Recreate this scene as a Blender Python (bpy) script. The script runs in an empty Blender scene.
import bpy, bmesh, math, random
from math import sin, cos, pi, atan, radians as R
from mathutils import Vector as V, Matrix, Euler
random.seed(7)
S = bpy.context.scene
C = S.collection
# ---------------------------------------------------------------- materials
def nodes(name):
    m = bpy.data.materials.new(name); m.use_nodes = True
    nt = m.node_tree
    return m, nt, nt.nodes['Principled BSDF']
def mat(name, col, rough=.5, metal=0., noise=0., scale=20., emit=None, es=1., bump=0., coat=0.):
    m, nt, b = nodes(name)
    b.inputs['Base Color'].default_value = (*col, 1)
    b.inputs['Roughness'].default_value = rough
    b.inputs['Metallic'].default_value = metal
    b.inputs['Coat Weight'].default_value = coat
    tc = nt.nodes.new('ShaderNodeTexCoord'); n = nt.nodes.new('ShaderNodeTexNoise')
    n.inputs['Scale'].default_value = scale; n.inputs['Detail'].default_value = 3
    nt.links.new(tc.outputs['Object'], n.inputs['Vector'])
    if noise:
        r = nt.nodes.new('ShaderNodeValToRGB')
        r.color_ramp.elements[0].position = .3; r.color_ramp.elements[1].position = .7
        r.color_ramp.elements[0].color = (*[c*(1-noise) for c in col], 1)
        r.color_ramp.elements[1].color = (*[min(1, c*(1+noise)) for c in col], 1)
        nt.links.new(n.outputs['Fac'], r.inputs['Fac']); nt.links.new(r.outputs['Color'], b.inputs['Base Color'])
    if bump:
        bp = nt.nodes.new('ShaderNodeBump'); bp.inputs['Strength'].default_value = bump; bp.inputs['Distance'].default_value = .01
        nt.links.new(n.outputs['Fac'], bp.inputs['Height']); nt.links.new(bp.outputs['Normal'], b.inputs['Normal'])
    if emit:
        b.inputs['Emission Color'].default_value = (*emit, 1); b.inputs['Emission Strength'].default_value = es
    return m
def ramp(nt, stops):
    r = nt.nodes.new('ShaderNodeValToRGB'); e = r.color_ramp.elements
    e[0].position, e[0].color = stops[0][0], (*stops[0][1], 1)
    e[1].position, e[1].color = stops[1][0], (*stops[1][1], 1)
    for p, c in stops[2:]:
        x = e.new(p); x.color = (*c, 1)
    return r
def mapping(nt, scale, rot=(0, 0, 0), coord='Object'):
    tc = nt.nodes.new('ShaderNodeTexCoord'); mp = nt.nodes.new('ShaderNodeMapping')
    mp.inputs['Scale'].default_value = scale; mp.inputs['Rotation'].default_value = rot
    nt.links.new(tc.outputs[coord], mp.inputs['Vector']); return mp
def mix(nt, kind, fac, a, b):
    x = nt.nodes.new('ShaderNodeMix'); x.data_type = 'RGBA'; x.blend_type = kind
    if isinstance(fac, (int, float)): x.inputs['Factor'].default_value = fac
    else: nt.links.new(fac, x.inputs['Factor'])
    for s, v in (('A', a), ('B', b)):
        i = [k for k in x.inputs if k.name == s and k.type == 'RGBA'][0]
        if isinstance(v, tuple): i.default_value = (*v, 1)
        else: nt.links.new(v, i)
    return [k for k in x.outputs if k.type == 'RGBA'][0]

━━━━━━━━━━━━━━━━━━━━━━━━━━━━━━

» **Directions for this task**: Return the whole listing exactly, with every line included.

» **Answer below**:
Recreate this scene as a Blender Python (bpy) script. The script runs in an empty Blender scene.
import bpy, bmesh, math, random
from math import sin, cos, pi, atan, radians as R
from mathutils import Vector as V, Matrix, Euler
random.seed(7)
S = bpy.context.scene
C = S.collection
# ---------------------------------------------------------------- materials
def nodes(name):
    m = bpy.data.materials.new(name); m.use_nodes = True
    nt = m.node_tree
    return m, nt, nt.nodes['Principled BSDF']
def mat(name, col, rough=.5, metal=0., noise=0., scale=20., emit=None, es=1., bump=0., coat=0.):
    m, nt, b = nodes(name)
    b.inputs['Base Color'].default_value = (*col, 1)
    b.inputs['Roughness'].default_value = rough
    b.inputs['Metallic'].default_value = metal
    b.inputs['Coat Weight'].default_value = coat
    tc = nt.nodes.new('ShaderNodeTexCoord'); n = nt.nodes.new('ShaderNodeTexNoise')
    n.inputs['Scale'].default_value = scale; n.inputs['Detail'].default_value = 3
    nt.links.new(tc.outputs['Object'], n.inputs['Vector'])
    if noise:
        r = nt.nodes.new('ShaderNodeValToRGB')
        r.color_ramp.elements[0].position = .3; r.color_ramp.elements[1].position = .7
        r.color_ramp.elements[0].color = (*[c*(1-noise) for c in col], 1)
        r.color_ramp.elements[1].color = (*[min(1, c*(1+noise)) for c in col], 1)
        nt.links.new(n.outputs['Fac'], r.inputs['Fac']); nt.links.new(r.outputs['Color'], b.inputs['Base Color'])
    if bump:
        bp = nt.nodes.new('ShaderNodeBump'); bp.inputs['Strength'].default_value = bump; bp.inputs['Distance'].default_value = .01
        nt.links.new(n.outputs['Fac'], bp.inputs['Height']); nt.links.new(bp.outputs['Normal'], b.inputs['Normal'])
    if emit:
        b.inputs['Emission Color'].default_value = (*emit, 1); b.inputs['Emission Strength'].default_value = es
    return m
def ramp(nt, stops):
    r = nt.nodes.new('ShaderNodeValToRGB'); e = r.color_ramp.elements
    e[0].position, e[0].color = stops[0][0], (*stops[0][1], 1)
    e[1].position, e[1].color = stops[1][0], (*stops[1][1], 1)
    for p, c in stops[2:]:
        x = e.new(p); x.color = (*c, 1)
    return r
def mapping(nt, scale, rot=(0, 0, 0), coord='Object'):
    tc = nt.nodes.new('ShaderNodeTexCoord'); mp = nt.nodes.new('ShaderNodeMapping')
    mp.inputs['Scale'].default_value = scale; mp.inputs['Rotation'].default_value = rot
    nt.links.new(tc.outputs[coord], mp.inputs['Vector']); return mp
def mix(nt, kind, fac, a, b):
    x = nt.nodes.new('ShaderNodeMix'); x.data_type = 'RGBA'; x.blend_type = kind
    if isinstance(fac, (int, float)): x.inputs['Factor'].default_value = fac
    else: nt.links.new(fac, x.inputs['Factor'])
    for s, v in (('A', a), ('B', b)):
        i = [k for k in x.inputs if k.name == s and k.type == 'RGBA'][0]
        if isinstance(v, tuple): i.default_value = (*v, 1)
        else: nt.links.new(v, i)
    return [k for k in x.outputs if k.type == 'RGBA'][0]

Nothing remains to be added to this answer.